Tak samo bzdurą jest, że budowa
osiedla na podstawie warunków zabudowy spowoduje chaos przestrzenny. Przykładem,
że tak nie musi być (o czym już kiedyś pisałam), jest rejon ulic: Wierzbowej, Klonowej i Lipowej w Dopiewie. Na 14 ha powstało funkcjonalne
osiedle, w niczym nie przypominające chaosu przestrzennego.
Równie gorącym zwolennikiem budowy kolejnego osiedla wydaje się być
radny Wojciech Dorna. Cechuje się podobnym stażem i doświadczeniem w
porządkowaniu gminnej przestrzeni, jak Leszek Nowaczyk. Takim klasycznym przykładem
jego osiągnięć może być ul.
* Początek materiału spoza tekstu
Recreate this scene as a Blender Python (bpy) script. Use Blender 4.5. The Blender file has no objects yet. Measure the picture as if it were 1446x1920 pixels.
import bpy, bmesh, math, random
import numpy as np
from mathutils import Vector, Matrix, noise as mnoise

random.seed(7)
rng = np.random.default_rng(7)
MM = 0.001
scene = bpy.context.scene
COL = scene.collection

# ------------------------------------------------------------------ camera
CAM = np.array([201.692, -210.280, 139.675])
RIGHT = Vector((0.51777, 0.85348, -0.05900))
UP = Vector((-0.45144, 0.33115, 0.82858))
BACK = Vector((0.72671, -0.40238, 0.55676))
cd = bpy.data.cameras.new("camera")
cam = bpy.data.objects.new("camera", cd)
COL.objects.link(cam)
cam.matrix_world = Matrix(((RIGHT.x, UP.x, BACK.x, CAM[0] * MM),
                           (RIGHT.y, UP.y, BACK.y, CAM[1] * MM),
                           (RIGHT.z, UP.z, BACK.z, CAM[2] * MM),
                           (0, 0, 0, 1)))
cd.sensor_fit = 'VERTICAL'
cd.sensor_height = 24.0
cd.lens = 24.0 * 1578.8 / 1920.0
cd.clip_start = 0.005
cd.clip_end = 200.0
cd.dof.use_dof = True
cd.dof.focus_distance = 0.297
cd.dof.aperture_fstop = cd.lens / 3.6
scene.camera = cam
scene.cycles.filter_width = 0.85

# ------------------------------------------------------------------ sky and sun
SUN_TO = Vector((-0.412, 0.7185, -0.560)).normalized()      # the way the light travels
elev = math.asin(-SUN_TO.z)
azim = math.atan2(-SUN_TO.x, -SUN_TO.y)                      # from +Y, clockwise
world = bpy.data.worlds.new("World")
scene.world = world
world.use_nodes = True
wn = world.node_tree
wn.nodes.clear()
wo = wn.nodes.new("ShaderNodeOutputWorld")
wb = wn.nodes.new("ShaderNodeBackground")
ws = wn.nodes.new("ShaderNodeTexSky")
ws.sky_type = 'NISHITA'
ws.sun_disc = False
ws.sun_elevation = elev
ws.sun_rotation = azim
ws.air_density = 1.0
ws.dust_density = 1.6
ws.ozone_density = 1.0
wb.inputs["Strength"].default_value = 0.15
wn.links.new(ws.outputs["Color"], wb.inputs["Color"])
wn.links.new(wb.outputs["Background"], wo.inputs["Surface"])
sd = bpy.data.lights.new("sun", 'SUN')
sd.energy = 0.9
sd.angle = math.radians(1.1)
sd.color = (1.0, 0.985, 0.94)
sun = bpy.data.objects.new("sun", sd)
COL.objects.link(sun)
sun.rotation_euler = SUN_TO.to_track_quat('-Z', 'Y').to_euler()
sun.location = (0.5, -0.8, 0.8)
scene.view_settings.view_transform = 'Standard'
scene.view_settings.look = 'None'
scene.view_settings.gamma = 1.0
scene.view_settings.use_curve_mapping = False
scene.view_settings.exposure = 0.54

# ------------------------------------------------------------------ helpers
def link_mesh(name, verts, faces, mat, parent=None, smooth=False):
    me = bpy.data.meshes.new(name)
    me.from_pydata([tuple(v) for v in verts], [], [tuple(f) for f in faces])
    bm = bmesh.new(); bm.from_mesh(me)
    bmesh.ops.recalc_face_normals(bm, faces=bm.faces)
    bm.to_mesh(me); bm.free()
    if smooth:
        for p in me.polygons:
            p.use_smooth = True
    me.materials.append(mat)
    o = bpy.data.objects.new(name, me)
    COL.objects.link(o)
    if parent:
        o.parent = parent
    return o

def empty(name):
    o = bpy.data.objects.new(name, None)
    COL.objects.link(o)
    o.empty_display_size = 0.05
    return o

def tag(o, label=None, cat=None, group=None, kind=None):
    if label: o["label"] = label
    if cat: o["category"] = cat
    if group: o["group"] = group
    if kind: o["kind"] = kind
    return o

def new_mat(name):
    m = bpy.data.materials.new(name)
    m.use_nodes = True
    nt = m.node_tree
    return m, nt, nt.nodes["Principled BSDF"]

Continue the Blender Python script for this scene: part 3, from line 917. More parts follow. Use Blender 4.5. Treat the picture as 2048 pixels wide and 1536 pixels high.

Przylesie w Zakrzewie, wciśnięta pomiędzy drogę S11
a linię energetyczną 400 kV - link.
Radni w głosowaniu nie byli tym
razem jednomyślni – część głosowała przeciw podjęciu uchwały, niektórzy
wstrzymali się od głosu. Zastanawia mnie, jak będzie to wyglądało na
jutrzejszej Sesji – może chociaż część Radnych, zamiast partykularnymi
interesami, zacznie kierować się dobrem Gminy i jej Mieszkańców. A póki co, nie
jest potrzebne nam kolejne kilkutysięczne
osiedle mieszkaniowe.
Podsumowując muszę zauważyć, że w
dziedzinie planowania przestrzennego zaczynają dziać się rzeczy coraz
dziwniejsze. Nie mam podstaw, aby komukolwiek stawiać zarzuty, jednak to, z
czym mamy do czynienia obecnie, zaczyna mnie coraz bardziej niepokoić. Może już
czas, aby w Gminie pojawiła się kontrola z prawdziwego zdarzenia?